Have recently started dating a coworker I have known for a few years. We socialised often on work nights but the few weeks we have been dating, it has mainly consisted of us having either cinema date nights (where we tend to take it in turns to pay, based on who can access a discount through their phone provider rewards scheme on that particular night) or cooking for each other and having a cosy night in at our respective homes. We haven’t really been eating out much or going for coffee - we don’t work in a particularly high-paying field.
Anyway, he has close friend who he often meets for coffee - just to clarify I have no issue with him having a female friend. She’s one of the only people who he is able to speak his mother tongue with on a regular basis and they both have no family in this country, so they having a sibling dynamic. She has a young baby so coffee shops are an ideal meet-up space for them.
He recently wanted to introduce us so invited me to their weekly coffee meet-up, I was happy to go.
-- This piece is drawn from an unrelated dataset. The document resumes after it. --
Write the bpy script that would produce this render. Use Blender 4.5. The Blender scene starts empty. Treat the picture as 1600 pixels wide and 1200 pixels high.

He bought the first round of drinks and mentioned that it was his turn because she had bought them last time - makes sense. When the 2 of them met up, they both had a coffee and I just had a water. We did small-talk in English. It got a bit awkward after a few minutes because he said something that upset her (he questioned a parenting choice she had made - leaving the baby with a mutual friend for 2 days who is apparently known to be flaky, and she got offended) and then they switched to their own language to have the argument. There was some back and forth for about 20 minutes so I just went on my phone.
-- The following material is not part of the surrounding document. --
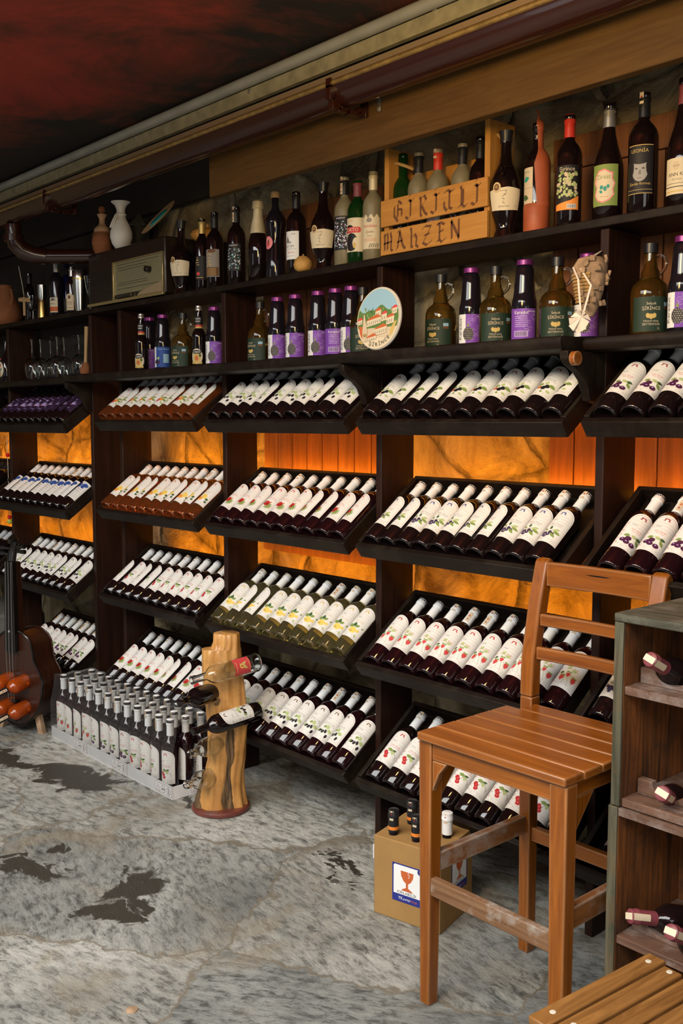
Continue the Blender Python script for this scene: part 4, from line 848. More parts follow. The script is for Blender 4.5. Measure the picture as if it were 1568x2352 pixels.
bk = tag(part('wooden_block', G('dark_wood_X').box(-.09, .09, -.05, .05, 0, .232), bevel=.003), 'dark wooden block on the top shelf holding up the pumpkin', 'block')
p = at(426, 545, 2.555); px_ = max(p.x, -3.865+.093); bk.location = (px_, 2.548, ZS+.0005); pk.location = (px_, 2.545, ZS+.233)
# far-left shelf -----------------------------------------------------
jg = thing('terracotta_jug', 'brown terracotta jug cut by the left edge of the photo', 'jug')
part('jug_body', G('terracotta').lathe([(0, 0), (0, .05), (.02, .075), (.06, .09), (.10, .086), (.14, .066), (.18, .045), (.21, .036), (.235, .038), (.24, .030), (.20, .025)], 30), jg)
part('jug_handle', G('terracotta').tube([(.035, 0, .215), (.075, 0, .205), (.09, 0, .16), (.07, 0, .12)], .008, 8), jg); part('jug_spout', G('terracotta').tube([(-.02, 0, .21), (-.06, 0, .245)], [.016, .009], 10), jg)
jg.matrix_world = T((at(14, 690, 2.46).x, 2.46, ZS+.0005))
std(62, 'thin plain dark bottle right of the terracotta jug', None, h=.285, r=.028, capm='cap_black', Y=2.50)
hm = thing('wooden_mallet', 'thin wooden mallet hanging by cord from the drain pipe', 'mallet')
p = at(54, 640, 2.36)
part('handle', G('cork').tube([(p.x, 2.36, 2.175), (p.x, 2.36, 2.075)], .007, 8), hm); part('head', G('cork').tube([(p.x-.05, 2.36, 2.165), (p.x+.05, 2.36, 2.155)], .012, 10), hm)
part('cord', G('string').tube([(p.x, 2.36, 2.18), (p.x+.004, 2.35, 2.24), (p.x+.01, 2.33, 2.335)], .0018, 6), hm)
def glassware(name, lb, cat, parts, u, Y, z, rx=0, wall=None):
    t = thing(name, lb, cat)
    for n_, m_, pf in parts: part(n_, G(m_).lathe(pf, 24), t, smooth=50)
    p = at(u, 690 if z > 1.9 else 810, Y); t.matrix_world = T((p.x, Y, z)) @ RX(rx); return t
glassware('goblet', 'small clear stemmed goblet left of the metal shot measure', 'glass', [('bowl', 'glass_clear', [(.06, .004), (.065, .012), (.10, .028), (.14, .030), (.14, .0285), (.10, .0265), (.067, .009), (.066, 0)]), ('foot', 'glass_clear', [(0, 0), (0, .028), (.003, .028), (.006, .006), (.06, .004)])], 75, 2.44, ZS+.0005)
glassware('jigger', 'engraved metal jigger cup left of the vodka bottle', 'cup', [('lower_cup', 'brass', [(0, 0), (0, .026), (.085, .022), (.1, .018)]), ('upper_cup', 'steel', [(.1, .018), (.115, .022), (.18, .024), (.18, .022), (.12, .018)])], 97, 2.42, ZS+.0005)
a = Art(); a.rect(-34, 34, 0, 78, 'cream', 14).lay().rect(-34, 34, 6, 30, 'rust').ell(6, 66, 16, 8, 'strip').text('VOTKA', 0, 44, 13, 'black').lay().text('RC', 4, 18, 11, 'crimson').ell(8, 70, 6, 4, 'black')
std(125, 'vodka bottle with white and orange label on far-left shelf', a, h=.29, r=.036, glass='juice', capm='cap_silver', roll=-16, z0=.02, name='vodka_bottle', Y=2.43)
a = Art(); a.rect(-26, 26, 0, 70, 'strip', 14).lay().ell(0, 40, 14, 18, 'grey').rect(-20, 20, 8, 12, 'grey')
std(148, 'dark blue square-shouldered bottle right of the vodka bottle', a, h=.285, r=.034, glass='glass_blue', capm='cap_black', Y=2.50, z0=.03, name='spirit_bottle')
a = Art(); a.strip(-24, 24, lambda x: 0, lambda x: 72+12*math.cos(x*.06), 'sand', 14).lay().ell(0, 66, 8, 9, 'brown').rect(-16, 16, 40, 42, 'brown').rect(-16, 16, 30, 32, 'brown').rect(-16, 16, 12, 14, 'brown')
std(161, 'small bottle with arched cream label beside the cocktail shaker', a, h=.235, r=.031, capm='cap_silver', Y=2.42, z0=.015, name='spirit_bottle')
glassware('cocktail_shaker', 'shiny steel cocktail shaker on far-left shelf', 'shaker', [('shaker_body', 'steel', [(0, 0), (0, .022), (.02, .025), (.09, .031), (.17, .037), (.21, .038), (.214, .034), (.218, 0)]), ('shaker_band', 'brass', [(.165, .0375), (.165, .0385), (.172, .0390), (.172, .038)])], 184, 2.43, ZS+.0005)
glassware('champagne_flute', 'tall clear flute glass left of the radio', 'glass', [('bowl', 'glass_clear', [(.055, .003), (.06, .006), (.11, .020), (.17, .028), (.17, .0265), (.11, .0185), (.065, .004), (.063, 0)]), ('foot', 'glass_clear', [(0, 0), (0, .028), (.003, .028), (.005, .005), (.055, .003)])], 207, 2.42, ZS+.0005)
# lower shelf --------------------------------------------------------
GP = [(0, 0), (0, .034), (.002, .036), (.004, .008), (.03, .0042), (.085, .0042), (.098, .010), (.115, .030), (.135, .040), (.16, .042), (.195, .037), (.22, .031), (.22, .0298), (.195, .0358), (.16, .0405), (.135, .0385), (.117, .028), (.100, .006), (.099, 0)]
gl0 = None
for k, (u, lb) in enumerate([(74, 'leftmost'), (94, 'second from left'), (117, 'third from left'), (132, 'fourth from left'), (148, 'fifth from left'), (182, 'rightmost, beside the wooden ladle')]):
    if gl0 is None:
        gl0 = thing('wine_glass', 'x', 'glass'); part('glass_bowl', G('glass_clear').lathe(GP[6:], 24), gl0, smooth=60); part('stem_and_foot', G('glass_clear').lathe(GP[:7], 20), gl0, smooth=60); protect(gl0); o = gl0
    else: o = dup(gl0)
    Y = (2.40, 2.44, 2.52, 2.43, 2.50, 2.46)[k]; p = at(u, 810, Y); o.matrix_world = T((p.x, Y, ZL+.2215)) @ RX(180)
    tag(o, 'clear wine glass standing upside down on lower shelf, %s' % lb, 'glass', 'upside-down wine glasses on the lower shelf')
fg = thing('painted_bottle', 'small folk-painted bottle at the left edge of lower shelf', 'bottle')
part('painted_body', G('glass_dark').lathe([(0, 0), (0, .028), (.03, .033), (.10, .034), (.14, .022), (.17, .012), (.235, .011), (.235, 0)], 24), fg)
a = Art(); a.ell(0, 60, 24, 44, 'cream', n=20).lay().ell(0, 84, 6, 8, 'crimson').ell(-6, 60, 5, 6, 'crimson').ell(7, 60, 5, 6, 'teal').leaf(0, 40, 18, 4, 90, 'green').ell(0, 28, 8, 6, 'gold').rect(-8, 8, 112, 122, 'crimson', 3); a.build('painted_label', fg, wrap=.035, z0=.01)
p = at(14, 820, 2.40); fg.location = (p.x, 2.40, ZL+.0005)
ld = thing('wooden_ladle', 'carved wooden ladle standing right of the upside-down glasses', 'ladle'); p = at(196, 810, 2.42)
part('handle', G('cork').tube([(0, 0, .06), (.006, 0, .13), (.02, 0, .25)], [.009, .008, .011], 10), ld); part('bowl', G('terracotta').lathe([(0, 0), (.002, .018), (.02, .030), (.045, .030), (.068, .016), (.072, 0)], 20), ld); ld.location = (p.x, 2.42, ZL+.0005)
e_ = Art(); e_.ell(0, 0, 7, 7, 'white', n=14).lay().ell(0, 0, 3.5, 3.5, 'black', n=10); e_.build('eye_mark', ld, M=T((.012, -.0312, .052)))
# juice, oil and beer bottles
def juice_art(side):
    a = Art(); a.rect(-50, 50, 0, 92, 'violet', 24); a.lay()
    a.rect(-50, -16, 0, 92, 'white', 8) if side == 0 else None
    rr = random.Random(2)
    for k in range(16):
        x, y, r_ = rr.uniform(-8, 46), rr.uniform(8, 84), rr.uniform(4, 9)
        for j in range(6):
            q0, q1 = j*.9, (j+1)*.9; a.line(x+r_*math.cos(q0), y+r_*math.sin(q0), x+r_*math.cos(q1)*.9, y+r_*math.sin(q1)*.9, .8, 'lilac')
    a.lay()
    if side == 0:
        a.text('Karadut', -38, 46, 21, 'black', rot=90)
        a.leaf(-12, 52, 12, 3, 60, 'green').leaf(-8, 52, 12, 3, 100, 'green').leaf(-4, 52, 12, 3, 130, 'green').ell(-8, 30, 17, 21, 'black', n=16); a.lay()
        for i in range(-2, 3):
            for j in range(-3, 4): a.ell(-8+i*6.3+(j % 2)*3, 30+j*5.6, 2.6, 2.2, 'strip' if (i+j) % 3 else 'ink', n=6)
    else:
        a.text('Karadut', 0, 80, 14, 'white').rect(-22, 22, 8, 26, 'lilac'); a.lay()
        for k in range(6): a.rect(-20, 20, 38+k*6, 40+k*6, 'lilac')
        for k in range(10): a.rect(-18+k*3.6, -16.4+k*3.6, 10, 24, 'black', 1)
    a.lay().text('Karadut', 34, 84, 8, 'white')
    return a
def blue_art():
    a = Art(); a.rect(-50, 50, 0, 92, 'blue', 24).lay().rect(-50, -22, 0, 92, 'white', 8).text('Yaban Mersini', 14, 82, 10, 'sky').lay()
    for x, y in ((-18, 30), (-8, 24), (-14, 18), (-26, 24)): a.ell(x, y, 7, 7, 'grape')
    a.leaf(-20, 36, 16, 5, 30, 'green').leaf(-10, 34, 14, 5, 80, 'lgreen').rect(14, 40, 20, 60, 'sky'); return a
def mk_juice(art, lb):
    h, r = .258, .0375
    return bottle('juice_bottle', lb, 'bottle', P_jar(h, r), 'juice', h, [(h*.935, r*.60), (h*.935, r*.655), (h-.003, r*.655), (h, r*.58), (h, 0)], 'cap_purple', art, r, .018, extra=None)
ja, jb = mk_juice(juice_art(0), ''), mk_juice(juice_art(1), '')
def oil_art():
    a = Art(); a.rect(-60, 56, 0, 92, 'oilgreen', 30).lay().text('Selçuk', -8, 74, 10, 'sand').text('ŞİRİNCE', -8, 61, 12, 'sand').ell(-16, 42, 5.5, 7, 'gold', rot=20).ell(-8, 40, 5.5, 7.5, 'gold').ell(0, 42, 5.5, 7, 'gold', rot=-20).text('Natürel sızma', -8, 28, 7, 'sand').text('ZEYTİNYAĞI', -8, 19, 8, 'sand').rect(28, 46, 60, 78, 'sky', 4).text('1L', 12, 8, 9, 'sand'); a.lay().rect(28, 46, 60, 68, 'brown', 4); return a
def mk_oil():
    h, r = .25, .051
    def ex(t):
        part('glass_handle', G('glass_clear').tube([(.0135, 0, .215), (.024, 0, .222), (.037, 0, .217), (.043, 0, .202), (.040, 0, .186), (.031, 0, .175), (.022, 0, .168)], .0048, 8), t, smooth=60)
    return bottle('olive_oil_jug', '', 'jug', P_jug(h, r), 'oil', h, [(h*.90, r*.34), (h*.90, r*.37), (h, r*.37), (h+.001, 0)], 'cap_black', oil_art(), r, .012, extra=ex)
ol = mk_oil()
def place(proto, first, u, lb, Y, grp, roll=0):
    o = proto if first else dup(proto); p = at(u, 740, Y); o.matrix_world = T((p.x, Y, ZL+.0005)) @ RZ(roll+(34 if 'juice' in o.name else 42)); tag(o, lb, 'bottle' if 'juice' in o.name else 'jug', grp); return o
place(ja, True, 1081, 'juice bottle with white label side, right of the first oil jug beside plaque', 2.45, 'purple-label juice bottles', 6)
for u, lb, rl, Y in [(492, 'purple-label juice bottle at the right end below the dark bottles, left of upright', 12, 2.45), (343, 'purple-label juice bottle between beer bottle and blue-label bottle', -14, 2.47), (637, 'purple-label juice bottle right beside the leftmost hidden oil jug', 10, 2.45), (678, 'purple-label juice bottle, second from left in the bay left of plaque', 4, 2.45), (730, 'purple-label juice bottle, third from left in the bay left of plaque', 10, 2.45), (806, 'purple-label juice bottle partly hidden behind the round plaque', 8, 2.45), (1347, 'purple-lidded juice bottle behind the hanging bark ornament', 0, 2.50), (1566, 'purple-label juice bottle cut by the right edge of photo', -12, 2.45)]:
    place(ja, False, u, lb, Y, 'purple-label juice bottles', rl)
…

Eventually they 'made up' and we decided to get another drink. We all fancied something different so went up to have a look at the menu. They were both expecting me to pay for this round in hindsight, but I didn’t clock on to this. I understand he had paid for the last round, but I wasn’t present last time they met up when she paid, so I didn’t realise there were expectations of me. For some reason I just had it in my head that he would pay, since he had bought me to meet his friend. I was the “guest” in a long-standing tradition, so I didn’t feel obligated to pay, it didn’t occur to me. I also think that being excluded from so much conversation felt quite rude to me and made me less inclined to step up and buy her a coffee. Though I did feel cheeky letting him buy another one for me, especially since I fancied one of the £££ artsy-fartsy frappe drinks, so I got my phone out and said “I’ll get mine”. I got daggers from the both of them and he said “You don’t buy a coffee just for yourself! Forget it, I’ll get them!”. I did wonder if I should offer to pay for me and him, but then that would’ve felt awkward too because it would've made her feel like the 3rd wheel. Anyway, he paid and we went back to sit down.
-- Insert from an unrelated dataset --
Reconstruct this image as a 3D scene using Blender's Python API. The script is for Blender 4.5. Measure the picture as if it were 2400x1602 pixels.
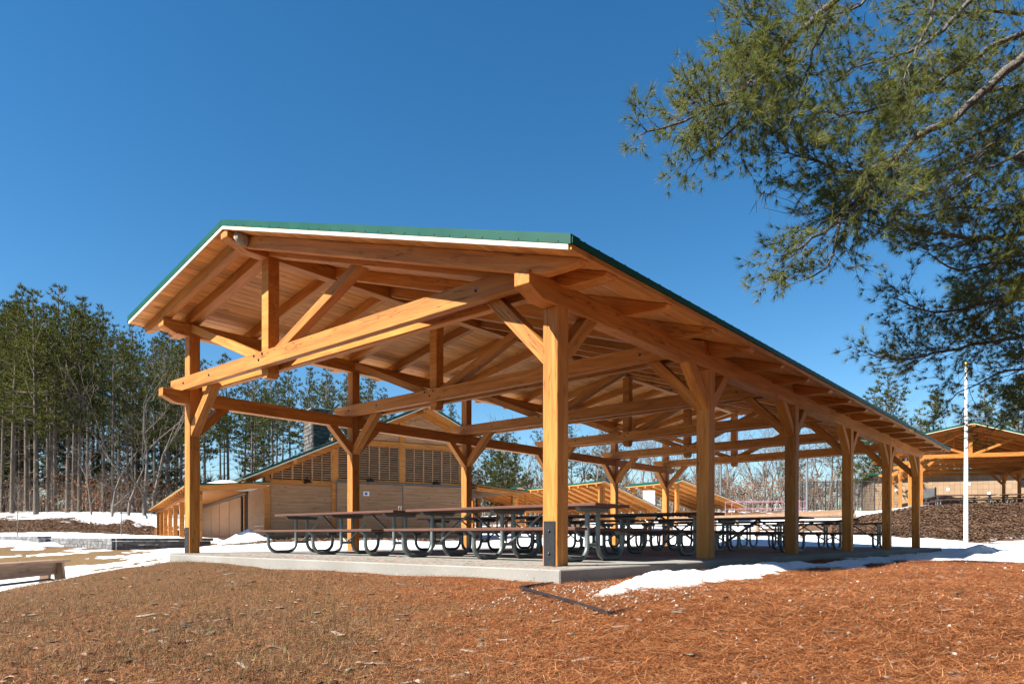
import bpy, bmesh, math, random
import numpy as np
from mathutils import Vector, Matrix
scene = bpy.context.scene
for o in list(bpy.data.objects): bpy.data.objects.remove(o)
R = math.radians
# ------------------------------------------------------------------ camera, sky, sun, exposure
FPX, YH, T, DD, X0, CH, ROLL = 1631.68, 1257.69, .7101, 7.0442, .4582, .297, -.0015
FW = np.array([math.cos(T), math.sin(T)]); RT = np.array([math.sin(T), -math.cos(T)])
CP = -DD * FW - X0 * RT
cam = bpy.data.cameras.new('camera'); camo = bpy.data.objects.new('camera', cam)
scene.collection.objects.link(camo); scene.camera = camo
cam.sensor_width = 36; cam.lens = 36 * FPX / 2400; cam.shift_y = (YH - 801) / 2400
cam.clip_start = .05; cam.clip_end = 2000
camo.location = (CP[0], CP[1], CH)
camo.rotation_euler = (R(90), ROLL, T - R(90))
SUN_EL, SUN_PHI = R(43.5), R(22.5)
S = Vector((-math.cos(SUN_PHI) * math.cos(SUN_EL), math.sin(SUN_PHI) * math.cos(SUN_EL), math.sin(SUN_EL)))
world = bpy.data.worlds.new('World'); scene.world = world; world.use_nodes = True
wn = world.node_tree; bg = wn.nodes['Background']
sky = wn.nodes.new('ShaderNodeTexSky'); sky.sky_type = 'NISHITA'; sky.sun_disc = False
sky.sun_elevation = SUN_EL; sky.sun_rotation = math.atan2(S.x, S.y)
sky.altitude = 100; sky.air_density = 1.0; sky.dust_density = 0; sky.ozone_density = 3
hsv = wn.nodes.new('ShaderNodeHueSaturation'); hsv.inputs['Saturation'].default_value = 1.3; hsv.inputs['Hue'].default_value = .496
wn.links.new(sky.outputs[0], hsv.inputs['Color']); wn.links.new(hsv.outputs[0], bg.inputs[0]); bg.inputs[1].default_value = .053
sl = bpy.data.lights.new('sun', 'SUN'); sl.energy = 5.0; sl.angle = R(.53); sl.color = (1, .93, .82)
so = bpy.data.objects.new('sun', sl); scene.collection.objects.link(so)
so.rotation_euler = S.to_track_quat('Z', 'Y').to_euler(); so.location = (-20, 10, 25)
vs = scene.view_settings; vs.view_transform = 'Standard'; vs.look = 'None'; vs.exposure = 1.6; vs.gamma = 1
vs.use_curve_mapping = False
scene.cycles.use_denoising = True
scene.cycles.max_bounces = 8; scene.cycles.diffuse_bounces = 4; scene.cycles.transparent_max_bounces = 8
scene.render.film_transparent = False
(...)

There was still a bit of post-argument tension between the two of them and now they both seemed irritated at me too, so we all finished our drinks quickly in relative silence and parted ways with her.
As he drove me back to my flat, he said I had been rude to her and him with the coffee-buying situation and apparently when I nipped to the toilet as we were leaving, she told him she felt like I didn’t like her because of it. She also said I seemed disinterested in her 6 month old baby because I didn’t coo or ask to hold - I love babies but I didn’t really acknowledge the baby too much on this occasion as it felt inappropriate on my first time meeting the mum. I defended myself and he said he won’t bother introducing me to his friends next time and that I seem disinterested in his life. He hasn’t messaged me since, this was all on Sunday. I really liked him and I thought we had the same life goals. I’d hate for it to end over something as trivial as this.
So, MN, was I cheeky? Should I have offered to buy them both a coffee? Or was my offer to buy my own coffee enough?
Also because I know somebody is going to ask (my own friends questioned it and took some convincing otherwise, and I shared the exact same facts I have done in this post) - no, my boyfriend isn’t secretly the father of her child. Won’t get too much into this as it’s not my place but looking at the child it is physically impossible for the child to be the product of my boyfriend and this woman, - there is no question, it’s a race thing. And they really do have a brother-sister dynamic, so this isn’t about jealousy.